A quick update on ERCOT retail settlements: we are seeing significant deviations across the board in expected resettlement amounts with respect to adjusted metered load - above and beyond any anticipated resettlement numbers due to missing meter reads. The difference is now coming from UFE values, which have also been resettled. Below is graph of historical UFE in 2021, for context, with initials, finals, and resettles all displayed:

Total UFE in 2021 by day

As you can see, the initials for the blackout period were highly negative, which means that load was initially counted as being much higher than generation. This was likely due to the amount of missing meter data that was proxy day imputed. Now that the re-reads have come in, the UFE numbers are being revised, and the net result is that retail will owe the difference.

This will have major negative financial impacts to every single retailer operating in ERCOT. Positive UFE numbers are socialized costs across the market, as they correspond to generated power that never made it to an end meter (aka, it’s simply “unaccounted for” - attributable to various line losses and inefficiencies across the grid infrastructure). Each retailer pays a load ratio share of the marketwide UFE value to all generators.
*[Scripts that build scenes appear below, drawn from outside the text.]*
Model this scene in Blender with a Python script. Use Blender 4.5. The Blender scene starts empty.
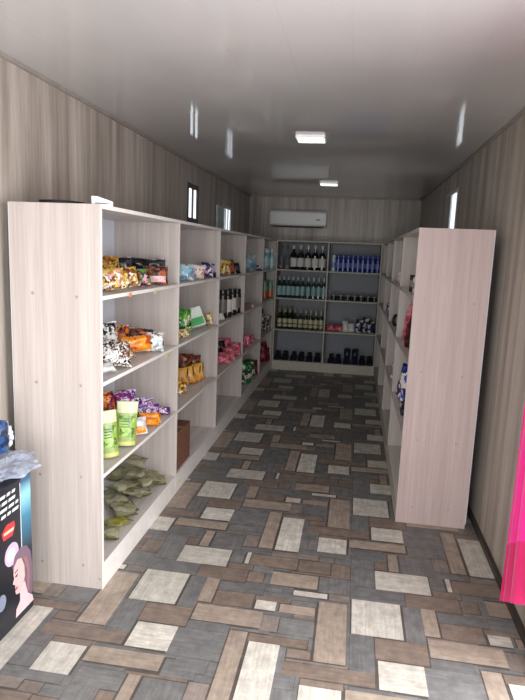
import bpy, math, random
from mathutils import Vector, Matrix, Euler, noise
random.seed(7)
PI = math.pi
scene = bpy.context.scene
COL = scene.collection

# ------------------------------------------------------------------ camera model
F, YAW, PITCH, ROLL, CH = 582.79, -.1517, -.1662, .0405, 1.6245
FW = Vector((math.sin(YAW)*math.cos(PITCH), math.cos(YAW)*math.cos(PITCH), math.sin(PITCH)))
R0 = Vector((math.cos(YAW), -math.sin(YAW), 0)); U0 = R0.cross(FW)
RT = R0*math.cos(ROLL)+U0*math.sin(ROLL); UP = -R0*math.sin(ROLL)+U0*math.cos(ROLL)
def at(px, py, axis, val):
    """point of a real surface (plane axis = val) seen at a place of the photograph"""
    d = FW+RT*((px-262.5)/F)-UP*((py-350)/F)
    c = Vector((0, 0, CH)); t = (val-c[axis])/d[axis]
    return c+d*t
cd = bpy.data.cameras.new('camera'); cam = bpy.data.objects.new('camera', cd); COL.objects.link(cam)
cd.sensor_fit = 'HORIZONTAL'; cd.sensor_width = 36; cd.lens = F/525*36; cd.clip_start = .02; cd.clip_end = 100
m = Matrix((RT, UP, -FW)).transposed().to_4x4(); m.translation = Vector((0, 0, CH)); cam.matrix_world = m
scene.camera = cam

# ------------------------------------------------------------------ materials
def lin(c):
    return tuple(((v/255)/12.92 if v/255 <= .04045 else (((v/255)+.055)/1.055)**2.4) for v in c)
def new_mat(name):
    m = bpy.data.materials.new(name); m.use_nodes = True
    nt = m.node_tree; return m, nt, nt.nodes['Principled BSDF']
def N(nt, t, **kw):
    n = nt.nodes.new(t)
    for k, v in kw.items(): setattr(n, k, v)
    return n
def coords(nt, scale=(1, 1, 1), kind='Object'):
    tc = N(nt, 'ShaderNodeTexCoord'); mp = N(nt, 'ShaderNodeMapping'); mp.inputs['Scale'].default_value = scale
    nt.links.new(tc.outputs[kind], mp.inputs['Vector']); return mp.outputs['Vector']
def ramp(nt, fac, stops, interp='LINEAR'):
    r = N(nt, 'ShaderNodeValToRGB'); r.color_ramp.interpolation = interp
    e = r.color_ramp.elements
    while len(e) < len(stops): e.new(.5)
    for i, (p, c) in enumerate(stops): e[i].position = p; e[i].color = (*c, 1)
    nt.links.new(fac, r.inputs['Fac']); return r.outputs['Color']
def tex_noise(nt, vec, scale=1, detail=4, rough=.55):
    n = N(nt, 'ShaderNodeTexNoise'); n.inputs['Scale'].default_value = scale; n.inputs['Detail'].default_value = detail
    n.inputs['Roughness'].default_value = rough; nt.links.new(vec, n.inputs['Vector']); return n.outputs['Fac']
def mixc(nt, a, b, fac, mode='MIX'):
    n = N(nt, 'ShaderNodeMix', data_type='RGBA', blend_type=mode)
    if isinstance(fac, (int, float)): n.inputs[0].default_value = fac
    else: nt.links.new(fac, n.inputs[0])
    for s, i in ((a, 6), (b, 7)):
        if isinstance(s, tuple): n.inputs[i].default_value = (*s, 1)
        else: nt.links.new(s, n.inputs[i])
    return n.outputs[2]
CACHE = {}
def plain(rgb, rough=.5, metal=0, var=.12, scale=18, alpha=1, trans=0, emit=0, spec=.5):
    key = ('p', rgb, rough, metal, var, scale, alpha, trans, emit)
    if key in CACHE: return CACHE[key]
    m, nt, b = new_mat('plain'); c = lin(rgb)
    f = tex_noise(nt, coords(nt), scale)
    col = ramp(nt, f, [(.3, tuple(v*(1-var) for v in c)), (.7, tuple(min(1, v*(1+var)) for v in c))])
    nt.links.new(col, b.inputs['Base Color']); b.inputs['Roughness'].default_value = rough
    b.inputs['Metallic'].default_value = metal; b.inputs['Alpha'].default_value = alpha
    b.inputs['Transmission Weight'].default_value = trans; b.inputs['Specular IOR Level'].default_value = spec
    if emit:
        b.inputs['Emission Color'].default_value = (*c, 1); b.inputs['Emission Strength'].default_value = emit
    CACHE[key] = m; return m
def printed(cols, scale=40, rough=.28, stretch=(1, 1, 1)):
    """printed plastic film: patches of the given colours"""
    key = ('f', tuple(cols), scale, rough, stretch)
    if key in CACHE: return CACHE[key]
    m, nt, b = new_mat('printed_film')
    vec = coords(nt, stretch)
    nz = N(nt, 'ShaderNodeTexNoise'); nz.inputs['Scale'].default_value = scale*.5; nt.links.new(vec, nz.inputs['Vector'])
    add = N(nt, 'ShaderNodeMix', data_type='RGBA'); add.inputs[0].default_value = .12
    nt.links.new(vec, add.inputs[6]); nt.links.new(nz.outputs['Color'], add.inputs[7])
    vo = N(nt, 'ShaderNodeTexVoronoi'); vo.inputs['Scale'].default_value = scale; nt.links.new(add.outputs[2], vo.inputs['Vector'])
    sp = N(nt, 'ShaderNodeSeparateColor'); nt.links.new(vo.outputs['Color'], sp.inputs['Color'])
    n = len(cols)
    col = ramp(nt, sp.outputs[0], [(i/n, lin(c)) for i, c in enumerate(cols)], 'CONSTANT')
    nt.links.new(col, b.inputs['Base Color']); b.inputs['Roughness'].default_value = rough
    CACHE[key] = m; return m

def wood(name, ca, cb, scale, rough=.45, fine=1.0):
    m, nt, b = new_mat(name)
    v = coords(nt, scale)
    f1 = tex_noise(nt, v, 1, 6, .65); f2 = tex_noise(nt, v, .22, 2)
    c1 = ramp(nt, f1, [(.3, lin(ca)), (.68, lin(cb))])
    c2 = ramp(nt, f2, [(.35, (.86, .85, .84)), (.65, (1, 1, 1))])
    nt.links.new(mixc(nt, c1, c2, 1., 'MULTIPLY'), b.inputs['Base Color'])
    b.inputs['Roughness'].default_value = rough
    return m
SH_A, SH_B = (176, 166, 161), (195, 186, 181)
M_up = wood('bleached_oak_upright', SH_A, SH_B, (90, 90, 2.2))
M_al = wood('bleached_oak_along', (208, 201, 196), (224, 218, 213), (2.2, 90, 90))
M_upr = wood('curtain_lit_oak_upright', (174, 154, 152), (190, 172, 170), (90, 90, 2.2))  # same oak with the curtain's pink bounce light put into its colour
M_edge = plain((240, 236, 230), .4, var=.05)
M_back = plain((206, 212, 220), .5, var=.04, scale=4)
M_cap = plain((152, 138, 130), .5)
M_capring = plain((176, 164, 156), .4)

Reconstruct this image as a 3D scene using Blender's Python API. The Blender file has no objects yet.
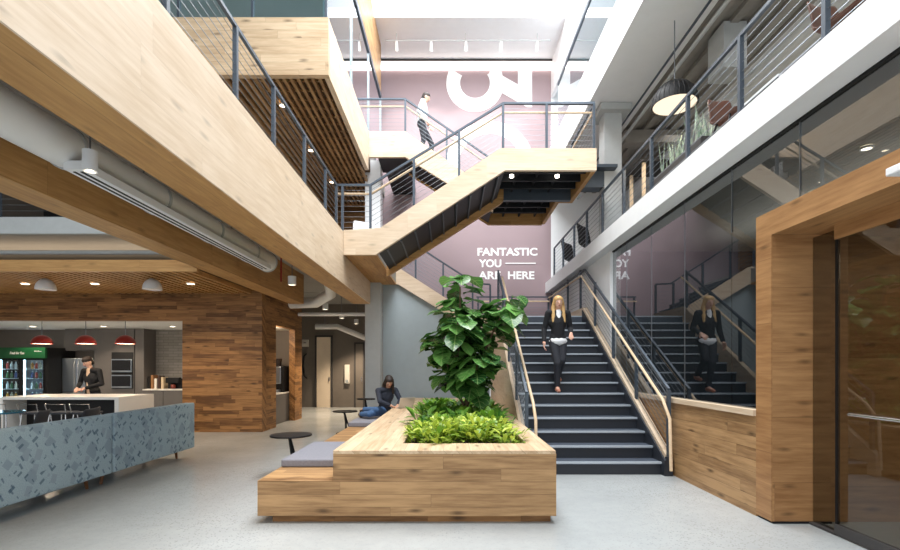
import bpy, bmesh, math, random
from mathutils import Vector, Matrix, Quaternion, noise
random.seed(7)
S = bpy.context.scene
COL = S.collection
PI = math.pi

# ------------------------------------------------------------------ camera, world, daylight, exposure
cam_d = bpy.data.cameras.new('camera')
cam = bpy.data.objects.new('camera', cam_d); COL.objects.link(cam)
cam.location = (0, 0, 1.5); cam.rotation_euler = (PI/2, 0, 0)
cam_d.sensor_width = 36; cam_d.lens = 480/900*36
cam_d.shift_x = -1/900; cam_d.shift_y = 91/900
cam_d.clip_start = 0.05; cam_d.clip_end = 200
S.camera = cam

W = bpy.data.worlds.new('world'); S.world = W; W.use_nodes = True
bgn = W.node_tree.nodes['Background']
bgn.inputs[0].default_value = (0.90, 0.95, 1.0, 1); bgn.inputs[1].default_value = 1.25

S.view_settings.view_transform = 'Standard'
S.view_settings.look = 'None'
S.view_settings.gamma = 1
S.view_settings.use_curve_mapping = False
S.view_settings.exposure = 0.1

def lamp(kind, name, loc, energy, color=(1, 1, 1), size=1, size_y=None, rot=(0, 0, 0), spot=None, radius=None, spread=None):
    d = bpy.data.lights.new(name, kind); d.energy = energy; d.color = color
    if kind == 'AREA':
        d.size = size
        if size_y: d.shape = 'RECTANGLE'; d.size_y = size_y
        if spread: d.spread = spread
    if kind == 'SPOT': d.spot_size = spot or 1.4; d.spot_blend = .6; d.shadow_soft_size = radius or .05
    if kind == 'POINT': d.shadow_soft_size = radius or .05
    o = bpy.data.objects.new(name, d); COL.objects.link(o); o.location = loc; o.rotation_euler = rot
    return o

lamp('AREA', 'skylight_daylight', (.45, 6.4, 11.3), 2000, (.96, .98, 1), 4.9, 12.0)
WARM = (1, .80, .58)

# ------------------------------------------------------------------ mesh helpers
WL = {}
class MB:
    def __init__(s): s.bm = bmesh.new()
    def box(s, x0, x1, y0, y1, z0, z1):
        r = bmesh.ops.create_cube(s.bm, size=1)
        M = Matrix.Translation(((x0+x1)/2, (y0+y1)/2, (z0+z1)/2)) @ Matrix.Diagonal((abs(x1-x0), abs(y1-y0), abs(z1-z0), 1))
        bmesh.ops.transform(s.bm, matrix=M, verts=r['verts']); return s
    def obox(s, c, dims, rot):
        r = bmesh.ops.create_cube(s.bm, size=1)
        M = Matrix.Translation(c) @ rot.to_4x4() @ Matrix.Diagonal((*dims, 1))
        bmesh.ops.transform(s.bm, matrix=M, verts=r['verts']); return s
    def cone(s, p0, p1, r0, r1=None, n=12):
        p0 = Vector(p0); p1 = Vector(p1); r1 = r0 if r1 is None else r1
        d = p1-p0; L = d.length
        if L < 1e-6: return s
        r = bmesh.ops.create_cone(s.bm, cap_ends=True, cap_tris=False, segments=n, radius1=r0, radius2=r1, depth=L)
        M = Matrix.Translation((p0+p1)/2) @ Vector((0, 0, 1)).rotation_difference(d).to_matrix().to_4x4()
        bmesh.ops.transform(s.bm, matrix=M, verts=r['verts']); return s
    def ball(s, c, r, sub=2, rot=None):
        q = bmesh.ops.create_icosphere(s.bm, subdivisions=sub, radius=1)
        rr = (r, r, r) if not hasattr(r, '__len__') else r
        M = Matrix.Translation(c) @ (rot.to_4x4() if rot else Matrix()) @ Matrix.Diagonal((*rr, 1))
        bmesh.ops.transform(s.bm, matrix=M, verts=q['verts']); return s
    def capsule(s, p0, p1, r0, r1=None):
        r1 = r0 if r1 is None else r1
        s.cone(p0, p1, r0, r1); s.ball(p0, r0); s.ball(p1, r1); return s
    def tube(s, pts, r, n=8, closed=False):
        P = [Vector(p) for p in pts]; N = len(P); rings = []
        up = None
        for i, p in enumerate(P):
            a = P[i]-P[i-1] if (i > 0 or closed) else P[1]-P[0]
            b = P[(i+1) % N]-P[i] if (i < N-1 or closed) else P[-1]-P[-2]
            a.normalize(); b.normalize(); t = (a+b)
            t = t.normalized() if t.length > 1e-6 else a
            if up is None:
                up = Vector((0, 0, 1)) if abs(t.z) < .95 else Vector((1, 0, 0))
            u = (up - t*up.dot(t)); u = u.normalized() if u.length > 1e-4 else t.orthogonal().normalized()
            v = t.cross(u); up = u
            k = 1/max(.5, math.sqrt(max(.01, (1+a.dot(b))/2)))
            rings.append([s.bm.verts.new(p + (u*math.cos(2*PI*(j+.5)/n)+v*math.sin(2*PI*(j+.5)/n))*r*(k if n == 4 else 1)) for j in range(n)])
        for i in range(N if closed else N-1):
            A = rings[i]; B = rings[(i+1) % N]
            for j in range(n): s.bm.faces.new((A[j], A[(j+1) % n], B[(j+1) % n], B[j]))
        if not closed:
            s.bm.faces.new(rings[0][::-1]); s.bm.faces.new(rings[-1])
        return s
    def prism(s, poly, axis, a, b):
        """poly: list of 2D points; axis Y -> (x,z), X -> (y,z), Z -> (x,y)"""
        def P(p, t):
            return {'Y': (p[0], t, p[1]), 'X': (t, p[0], p[1]), 'Z': (p[0], p[1], t)}[axis]
        A = [s.bm.verts.new(P(p, a)) for p in poly]; B = [s.bm.verts.new(P(p, b)) for p in poly]
        f1 = s.bm.faces.new(A); f2 = s.bm.faces.new(B[::-1]); n = len(poly); fs = [f1, f2]
        for i in range(n): fs.append(s.bm.faces.new((A[i], B[i], B[(i+1) % n], A[(i+1) % n])))
        bmesh.ops.recalc_face_normals(s.bm, faces=fs); return s
    def lathe(s, prof, c=(0, 0, 0), n=32):
        rings = []
        for r, z in prof:
            if r < 1e-5: rings.append([s.bm.verts.new((c[0], c[1], c[2]+z))])
            else: rings.append([s.bm.verts.new((c[0]+r*math.cos(2*PI*j/n), c[1]+r*math.sin(2*PI*j/n), c[2]+z)) for j in range(n)])
        fs = []
        for A, B in zip(rings, rings[1:]):
            for j in range(n):
                k = (j+1) % n
                if len(A) == 1 and len(B) == 1: continue
                if len(A) == 1: fs.append(s.bm.faces.new((A[0], B[j], B[k])))
                elif len(B) == 1: fs.append(s.bm.faces.new((A[j], A[k], B[0])))
                else: fs.append(s.bm.faces.new((A[j], A[k], B[k], B[j])))
        bmesh.ops.recalc_face_normals(s.bm, faces=fs); return s
    def build(s, name, mat, parent=None, smooth=False, bevel=0, seg=2, label=None):
        off = Vector(WL.get(parent.name, (0, 0, 0))) if parent else Vector((0, 0, 0))
        me = bpy.data.meshes.new(name)
        if off.length: bmesh.ops.translate(s.bm, verts=s.bm.verts[:], vec=-off)
        bmesh.ops.recalc_face_normals(s.bm, faces=s.bm.faces[:])
        s.bm.to_mesh(me); s.bm.free()
        for m in (mat if isinstance(mat, (list, tuple)) else [mat]): me.materials.append(m)
        o = bpy.data.objects.new(name, me); COL.objects.link(o)
        if parent: o.parent = parent
        WL[o.name] = tuple(off)
        if smooth:
            for p in me.polygons: p.use_smooth = True
            if smooth != 'all':
                try: me.set_sharp_from_angle(angle=math.radians(40))
                except Exception: pass
        if bevel:
            m = o.modifiers.new('bevel', 'BEVEL'); m.width = bevel; m.segments = seg; m.limit_method = 'ANGLE'; m.harden_normals = False
        if label: o['label'] = label
        return o

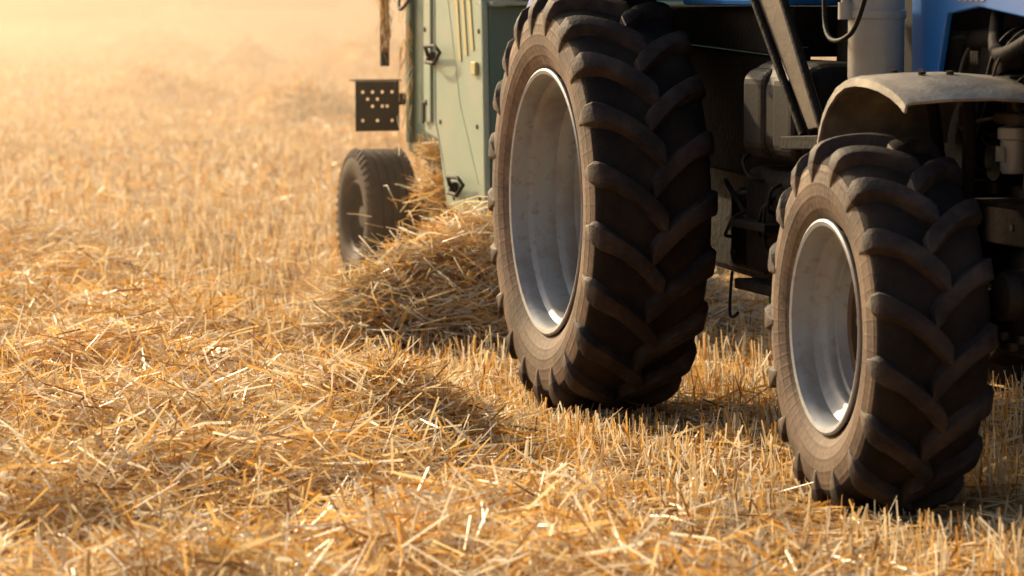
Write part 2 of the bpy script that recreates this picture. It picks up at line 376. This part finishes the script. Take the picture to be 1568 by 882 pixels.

From the above chart, during the blackout period, we’re seeing a total of around 516GWh total in negative UFE over the blackout period, which, if fully clawed back during resettlement, would correspond to $4.6 billion (at $9k/MWh) additionally owed by retailers.

With this revelation, and accounting for the further unwillingness of ERCOT and the PUC to retroactively adjust ancillary charges, we anticipate severe net costs will be incurred by retail energy providers, and in turn, their customers.